The script of The Unspoken Truth is a tangle of numerous social concerns, but the central issue appears to be women’s rights, both in legal terms and strictly human terms, revolving around Margaret Cleary Trainer and her daughter Brianne Cleary Hawkins. Margaret is first bullied by her father to abandon her identity as a mother and live a lie, posing as her daughter’s sister. She only asserts her legal rights when her granddaughter is mistreated. Brianne in many ways had been manipulated and repressed since birth. It is not surprising that her choice of a husband was a control freak like her grandfather, but she was not prepared for the physical abuse that backed up her husband’s authority. Brianne would have opposed Clay, however, if she had known that her daughter was experiencing similar abuse. Clay’s method of domination even when they are both imprisoned is insidious, using their daughter as a pawn.
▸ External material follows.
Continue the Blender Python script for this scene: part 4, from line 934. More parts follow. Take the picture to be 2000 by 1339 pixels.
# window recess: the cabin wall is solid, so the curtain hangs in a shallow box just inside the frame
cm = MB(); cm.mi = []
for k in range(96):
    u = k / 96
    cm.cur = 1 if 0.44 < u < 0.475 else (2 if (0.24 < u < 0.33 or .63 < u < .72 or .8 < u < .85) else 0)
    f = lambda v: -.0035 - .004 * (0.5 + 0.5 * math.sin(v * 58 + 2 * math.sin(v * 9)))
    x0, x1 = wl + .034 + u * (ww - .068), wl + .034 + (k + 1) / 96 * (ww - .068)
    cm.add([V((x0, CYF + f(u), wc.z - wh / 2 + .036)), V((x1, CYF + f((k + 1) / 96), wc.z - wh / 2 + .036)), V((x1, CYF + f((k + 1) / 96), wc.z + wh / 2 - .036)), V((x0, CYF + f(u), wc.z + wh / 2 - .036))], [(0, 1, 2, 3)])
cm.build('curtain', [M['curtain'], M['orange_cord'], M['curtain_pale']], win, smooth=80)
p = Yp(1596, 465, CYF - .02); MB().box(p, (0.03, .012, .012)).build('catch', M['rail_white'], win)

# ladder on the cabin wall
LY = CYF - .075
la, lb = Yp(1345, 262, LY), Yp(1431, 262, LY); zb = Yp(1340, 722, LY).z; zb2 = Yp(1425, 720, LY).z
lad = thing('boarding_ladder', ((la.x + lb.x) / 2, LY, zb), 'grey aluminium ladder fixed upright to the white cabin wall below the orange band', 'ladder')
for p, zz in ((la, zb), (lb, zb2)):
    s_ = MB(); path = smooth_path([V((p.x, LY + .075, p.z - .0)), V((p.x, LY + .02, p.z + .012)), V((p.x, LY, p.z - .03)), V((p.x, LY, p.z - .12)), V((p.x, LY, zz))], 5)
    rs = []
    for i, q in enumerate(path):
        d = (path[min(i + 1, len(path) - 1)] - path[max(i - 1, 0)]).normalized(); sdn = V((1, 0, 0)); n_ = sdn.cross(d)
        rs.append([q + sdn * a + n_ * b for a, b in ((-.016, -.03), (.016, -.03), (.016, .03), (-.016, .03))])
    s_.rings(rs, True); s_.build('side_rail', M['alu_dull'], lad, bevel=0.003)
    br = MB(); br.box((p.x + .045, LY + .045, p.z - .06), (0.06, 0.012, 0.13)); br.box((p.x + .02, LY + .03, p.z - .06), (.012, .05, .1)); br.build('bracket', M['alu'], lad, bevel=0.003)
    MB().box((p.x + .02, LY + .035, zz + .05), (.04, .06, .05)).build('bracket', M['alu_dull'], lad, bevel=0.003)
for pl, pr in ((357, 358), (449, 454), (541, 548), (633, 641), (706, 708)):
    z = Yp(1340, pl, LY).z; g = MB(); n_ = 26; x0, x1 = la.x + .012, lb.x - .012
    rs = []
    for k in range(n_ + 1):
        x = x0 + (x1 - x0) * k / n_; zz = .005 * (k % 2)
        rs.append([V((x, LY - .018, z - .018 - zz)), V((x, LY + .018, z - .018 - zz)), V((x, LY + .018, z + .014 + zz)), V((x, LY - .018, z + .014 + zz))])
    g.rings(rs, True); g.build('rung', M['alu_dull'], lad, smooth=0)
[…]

The script also provides a case study of battered woman’s syndrome, demonstrating how Clay forced his wife to confess to his own criminal act. Viewers might find it interesting to compare the two judges who oversee Brianne’s case. Other individuals worth comparing are Da and Clay, Clay and his mother, and the prosecuting and defense attorneys. What do their attitudes demonstrate about the issues of abuse and women’s rights?

Among the many flawed and troubled characters in The Unspoken Truth , two stand out for close study: Ernest Trainer and Lily Hawkins. Ernest is a powerful and positive role model as Margaret’s husband, a gentle man who is a pillar of support for his wife and granddaughter. Brilliantly played by Robert Englund, the actor best remembered for his role as the monstrous Freddie Kruger in the Nightmare on Elm Street series, this performance manages to portray sincere and undemanding love. Karis Paige Bryant is exceptional as Lily, a remarkably poised and intelligent young girl who manages to get to the heart of the matter with her observations. Her testimony when she is questioned by the lawyers seems refreshing among all the deceptions and fabrications in the story. That Clay’s daughter should demonstrate such integrity and compassion is ultimately a tribute to her upbringing by Brianne.